• _Brief_: Each line of the material below should be reproduced exactly.
━━━
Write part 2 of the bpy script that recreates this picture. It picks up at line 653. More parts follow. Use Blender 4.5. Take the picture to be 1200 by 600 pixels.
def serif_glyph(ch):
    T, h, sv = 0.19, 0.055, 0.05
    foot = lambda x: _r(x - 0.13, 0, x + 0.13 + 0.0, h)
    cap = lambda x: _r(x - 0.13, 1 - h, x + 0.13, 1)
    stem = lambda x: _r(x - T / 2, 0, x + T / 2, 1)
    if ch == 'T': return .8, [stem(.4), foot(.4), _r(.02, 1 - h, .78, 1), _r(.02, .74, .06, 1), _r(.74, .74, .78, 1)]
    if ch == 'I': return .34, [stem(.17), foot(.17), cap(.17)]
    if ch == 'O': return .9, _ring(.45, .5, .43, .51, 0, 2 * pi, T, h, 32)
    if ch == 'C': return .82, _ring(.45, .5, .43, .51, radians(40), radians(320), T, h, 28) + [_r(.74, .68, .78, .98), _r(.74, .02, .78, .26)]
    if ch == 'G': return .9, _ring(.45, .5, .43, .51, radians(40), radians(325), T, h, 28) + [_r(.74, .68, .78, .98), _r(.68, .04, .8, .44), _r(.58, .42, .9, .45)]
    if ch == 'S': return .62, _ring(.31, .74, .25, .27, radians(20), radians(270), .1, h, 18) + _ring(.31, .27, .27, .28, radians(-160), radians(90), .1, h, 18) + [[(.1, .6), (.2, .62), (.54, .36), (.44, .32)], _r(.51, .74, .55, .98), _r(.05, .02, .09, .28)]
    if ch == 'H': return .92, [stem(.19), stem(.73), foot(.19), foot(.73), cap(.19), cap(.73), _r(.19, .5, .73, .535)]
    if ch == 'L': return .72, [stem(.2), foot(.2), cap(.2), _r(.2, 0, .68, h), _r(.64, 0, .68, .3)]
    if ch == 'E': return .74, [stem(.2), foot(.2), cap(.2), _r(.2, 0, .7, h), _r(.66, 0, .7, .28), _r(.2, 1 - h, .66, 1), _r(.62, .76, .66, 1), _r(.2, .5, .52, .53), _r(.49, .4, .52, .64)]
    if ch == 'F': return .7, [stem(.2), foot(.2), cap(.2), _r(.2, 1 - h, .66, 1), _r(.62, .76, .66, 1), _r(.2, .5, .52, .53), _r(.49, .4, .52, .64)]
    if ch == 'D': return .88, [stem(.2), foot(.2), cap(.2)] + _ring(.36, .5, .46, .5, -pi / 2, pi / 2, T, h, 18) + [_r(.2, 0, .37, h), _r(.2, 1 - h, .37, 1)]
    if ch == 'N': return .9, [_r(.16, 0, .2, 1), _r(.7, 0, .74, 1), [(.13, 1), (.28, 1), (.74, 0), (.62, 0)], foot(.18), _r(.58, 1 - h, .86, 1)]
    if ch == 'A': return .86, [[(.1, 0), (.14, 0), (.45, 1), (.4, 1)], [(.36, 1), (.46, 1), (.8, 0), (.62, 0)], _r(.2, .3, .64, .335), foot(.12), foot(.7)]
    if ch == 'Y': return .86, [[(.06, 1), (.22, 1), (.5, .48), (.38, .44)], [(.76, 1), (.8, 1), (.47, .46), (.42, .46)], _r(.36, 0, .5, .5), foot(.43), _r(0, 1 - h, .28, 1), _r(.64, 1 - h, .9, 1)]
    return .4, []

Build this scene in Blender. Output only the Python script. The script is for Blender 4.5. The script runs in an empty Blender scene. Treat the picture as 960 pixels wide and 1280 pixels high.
━━━
• _Expected answer_:
Write part 2 of the bpy script that recreates this picture. It picks up at line 653. More parts follow. Use Blender 4.5. Take the picture to be 1200 by 600 pixels.
def serif_glyph(ch):
    T, h, sv = 0.19, 0.055, 0.05
    foot = lambda x: _r(x - 0.13, 0, x + 0.13 + 0.0, h)
    cap = lambda x: _r(x - 0.13, 1 - h, x + 0.13, 1)
    stem = lambda x: _r(x - T / 2, 0, x + T / 2, 1)
    if ch == 'T': return .8, [stem(.4), foot(.4), _r(.02, 1 - h, .78, 1), _r(.02, .74, .06, 1), _r(.74, .74, .78, 1)]
    if ch == 'I': return .34, [stem(.17), foot(.17), cap(.17)]
    if ch == 'O': return .9, _ring(.45, .5, .43, .51, 0, 2 * pi, T, h, 32)
    if ch == 'C': return .82, _ring(.45, .5, .43, .51, radians(40), radians(320), T, h, 28) + [_r(.74, .68, .78, .98), _r(.74, .02, .78, .26)]
    if ch == 'G': return .9, _ring(.45, .5, .43, .51, radians(40), radians(325), T, h, 28) + [_r(.74, .68, .78, .98), _r(.68, .04, .8, .44), _r(.58, .42, .9, .45)]
    if ch == 'S': return .62, _ring(.31, .74, .25, .27, radians(20), radians(270), .1, h, 18) + _ring(.31, .27, .27, .28, radians(-160), radians(90), .1, h, 18) + [[(.1, .6), (.2, .62), (.54, .36), (.44, .32)], _r(.51, .74, .55, .98), _r(.05, .02, .09, .28)]
    if ch == 'H': return .92, [stem(.19), stem(.73), foot(.19), foot(.73), cap(.19), cap(.73), _r(.19, .5, .73, .535)]
    if ch == 'L': return .72, [stem(.2), foot(.2), cap(.2), _r(.2, 0, .68, h), _r(.64, 0, .68, .3)]
    if ch == 'E': return .74, [stem(.2), foot(.2), cap(.2), _r(.2, 0, .7, h), _r(.66, 0, .7, .28), _r(.2, 1 - h, .66, 1), _r(.62, .76, .66, 1), _r(.2, .5, .52, .53), _r(.49, .4, .52, .64)]
    if ch == 'F': return .7, [stem(.2), foot(.2), cap(.2), _r(.2, 1 - h, .66, 1), _r(.62, .76, .66, 1), _r(.2, .5, .52, .53), _r(.49, .4, .52, .64)]
    if ch == 'D': return .88, [stem(.2), foot(.2), cap(.2)] + _ring(.36, .5, .46, .5, -pi / 2, pi / 2, T, h, 18) + [_r(.2, 0, .37, h), _r(.2, 1 - h, .37, 1)]
    if ch == 'N': return .9, [_r(.16, 0, .2, 1), _r(.7, 0, .74, 1), [(.13, 1), (.28, 1), (.74, 0), (.62, 0)], foot(.18), _r(.58, 1 - h, .86, 1)]
    if ch == 'A': return .86, [[(.1, 0), (.14, 0), (.45, 1), (.4, 1)], [(.36, 1), (.46, 1), (.8, 0), (.62, 0)], _r(.2, .3, .64, .335), foot(.12), foot(.7)]
    if ch == 'Y': return .86, [[(.06, 1), (.22, 1), (.5, .48), (.38, .44)], [(.76, 1), (.8, 1), (.47, .46), (.42, .46)], _r(.36, 0, .5, .5), foot(.43), _r(0, 1 - h, .28, 1), _r(.64, 1 - h, .9, 1)]
    return .4, []

Build this scene in Blender. Output only the Python script. The script is for Blender 4.5. The script runs in an empty Blender scene. Treat the picture as 960 pixels wide and 1280 pixels high.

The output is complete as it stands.